ADP Employment Change for March was 184k, above the 150k estimate. ADP is the precursor view on labor conditions in the U.S. ahead of Friday’s Nonfarm Payrolls. The two data points aren’t always in sync but today’s higher than expected jobs gains, combined with February’s upwards revision, was enough to lift U.S. treasury yields in anticipation of a strong Nonfarm report on Friday. A resilient labor market is a key focus for the Fed in determining its future rate policy, with rising wage pressures keeping inflation above the Fed’s long-term 2% target.
U.S. Treasury yields are higher in the 6mo-30yr tenors with the far-dated tenors up the most, +0.04%. But despite the higher yields, the U.S. dollar is trending lower today, down vs. 9of10 of the G10 pairs. The biggest dollar declines are -0.58% vs. NOK, -0.49% vs. SEK, -0.32% vs. EUR and -0.23% vs. CAD. The dollar’s lone gain is vs. JPY, +0.14% at 151.82 as speculators continue to test the Bank of Japan’s resolve to defend the JPY above 152.00.
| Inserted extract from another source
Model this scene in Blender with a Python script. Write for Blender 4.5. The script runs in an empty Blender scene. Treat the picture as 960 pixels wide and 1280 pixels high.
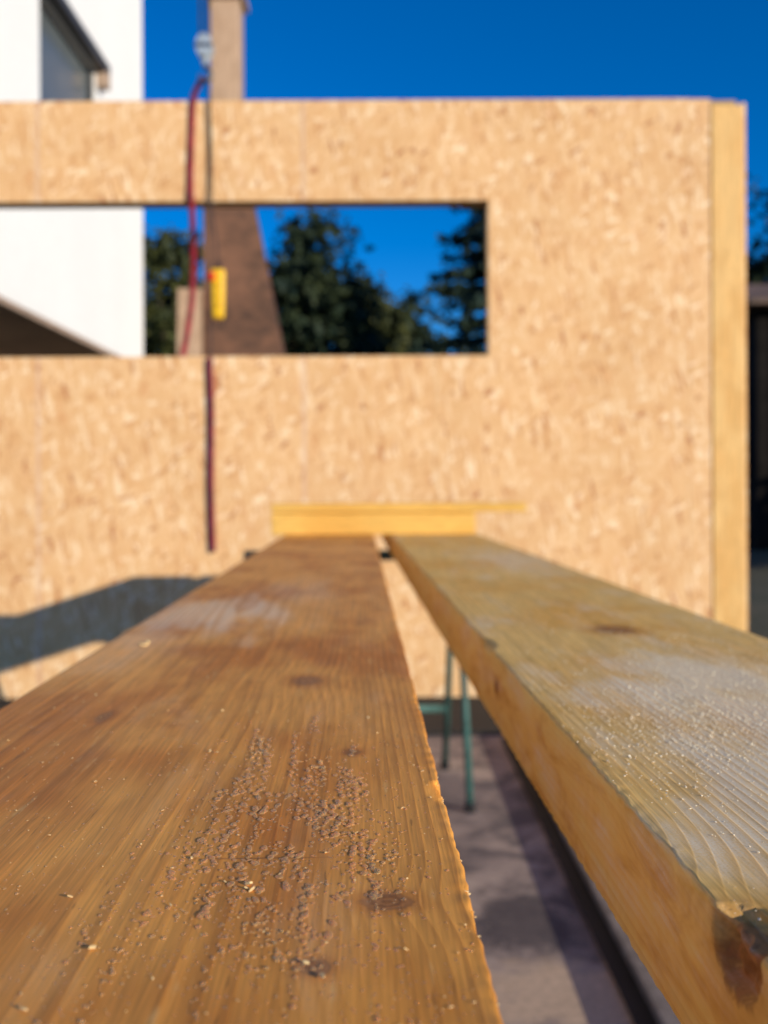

NOK, SEK and CAD gains are correlated to higher crude oil prices which are +0.76% today at $85.80/barrel, the 5th consecutive daily gain and the highest level in 6 months. OPEC+ production cuts now have oil on track to try $88.00 initially, followed by resistance at $90.75, and long-term speculators looking at last September’s high at $95.03.